Since the Ukrainian army began liberating vast swathes of territory in September, Putin has been pushed to the wall, forced to send hundreds of thousands of barely trained reservists to try to shore up Russia's depleted army. The move sparked protests across Russia and convinced hundreds of thousands of men that they would be better off seeking salvation outside the country's borders, Belton said.

"No one is happy with the status quo," explains the Russian civil servant. "It is clear that military or political victory will not be possible. But neither is defeat. This becomes the situation in chess known as zugzwang, where each move is worse than the next and yet it is impossible not to move".

The optimism of the summer, when, according to a second civil servant, many in the country's elite believed "we were going to turn it around" has completely evaporated.

"People see that there is no future," he adds.

The forced mobilization has already dealt a blow to Putin's popularity, one of the foundations of his legitimacy as president. When the bodies of reservists begin to return from the front, the situation may worsen, a Moscow businessman told Belton.

"In a few months, there will be a very negative dynamic in Russia: deterioration of the mood in society," he adds. "Everything depends on the front".

"Putin's arsenal of possible actions is very limited," points out Sergey Aleksashenko, a former deputy governor of the Russian central bank who now lives in exile in the United States. "Besides hitting civilian infrastructure, he only has the option of using a tactical nuclear weapon. If the Ukrainian counterattack continues, the question of what to do next remains before Putin."

But few in Moscow believe that Putin will resort to the use of a tactical nuclear strike, despite the Kremlin's threats, the Moscow businessman assures. Because "then he won't have any cards left". At the same time, China can block this kind of escalation.

"It's a Pandora's box that the Chinese don't want to open," he said.

Saudi Arabia's support for oil production cuts this winter appears to have encouraged the Russian president, one of Belton's sources said. Even if energy prices remain at the same level, Putin "thinks that Europe will be in crisis and there will be no time for Ukraine." Gazprom Chief Executive Alexei Miller warned on Wednesday that "entire cities" in Europe could freeze and said there were no guarantees that Europe would survive the winter with current levels of gas reserves.

But economists and business executives say the sanctions are starting to hit the Russian economy harder.

"The whole business is suffering from what is happening. Everyone has frozen their investment plans," explains a representative of the Moscow business elite.

The Russian president "will run out of money", emphasizes Sergey Guriev, rector of Sciences Po University in Paris. And adds:

"He needs money to pay Iran and North Korea for weapons. In December we will see a completely new reality."

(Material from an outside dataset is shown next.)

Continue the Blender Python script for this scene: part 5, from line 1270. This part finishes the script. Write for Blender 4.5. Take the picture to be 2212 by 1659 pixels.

"Nasha Niva": Lukashenko launched a "covert mobilization"

The President of Belarus, Alexander Lukashenko, has made a principled decision to conduct a "covert mobilization" in his country. This was announced by the local independent media "Nasha Niva", citing several sources.

The number of people expected to receive subpoenas is not yet known.

Alexander Lukashenko decided not to publicly announce the mobilization. This was done in view of the consequences of such a decision in Russia. The "covert mobilization" would take place under the guise of more frequent checks of the army's combat readiness.

"The recruitment of up to 2,000 people would mean additional manning of personnel, more often for narrow combat tasks, such as artillery," an officer of the Armed Forces of Belarus told Nasha Niva. "It will have to be announced if the number of mobilized exceeds 5,000. This will mean the creation of a battle group in some direction. If they exceed 10,000, there will be several groups," he added.

"Nasha Niva" knows for sure that so far only residents of small regions of Belarus receive subpoenas. The big cities have not yet been affected by the first wave of "covert mobilization".

"The greatest emphasis falls on those military reporting specialties that are in short supply in the Russian army," informed sources say.

Lukashenko publicly announced on October 10 that Belarus would enter the war only in the event of an attack on its territory. At the same time, the regime's propaganda channels are constantly alarming the population that such an attack by Ukraine is bound to happen, as the West has pressured the Ukrainian authorities to do so.

At the same time, Lukashenko announced that "more than a thousand" Russian soldiers would arrive in Belarus and acknowledged the participation of Belarus in a "special military operation". Earlier, "Nasha Niva" sources reported that a significant number of Russian conscripts are expected to arrive at the Belarusian training grounds.

"According to my information, preparations are underway for the reception of Russian mobilized in Belarusian training centers and military units. We have places for training and instructors. Perhaps Russia demands from Lukashenko that part of the training of the mobilized Russian military take place in Belarus," noted one of the sources of the media.

Other interlocutors drew attention to the strikes from the airspace of Belarus and the attempt to seize Kyiv and the northern part of Ukraine in February 2022, which was undertaken from the country's territory.

"The Ukrainians have every reason to prevent a second attack on Kyiv, which, judging by indirect signs, may be now being prepared. At the same time, any preemptive strike against the Russians in Belarus can be interpreted as an attack on Belarus," said one of the sources.

At the beginning of the war, Alexander Lukashenko predicted that it would end with a Russian victory "in three or four days". The failure of the Russian army came as a surprise to the dictator. Pro-regime media in Minsk continue to insist that Russia's victory is inevitable. Lukashenko himself has repeatedly said that "Russia cannot lose". And Belarusian intelligence, apparently, did not expect that the Ukrainians would launch a counteroffensive in Kharkiv, Kherson and Donbas.

In Minsk, they still believe that Russia and Belarus will win. The head of the State Security Committee, Ivan Tertzel, in a recent speech, even specified when the "breakthrough" will begin - November 2022. If the "covert mobilization" begins now, it may end by mid-November.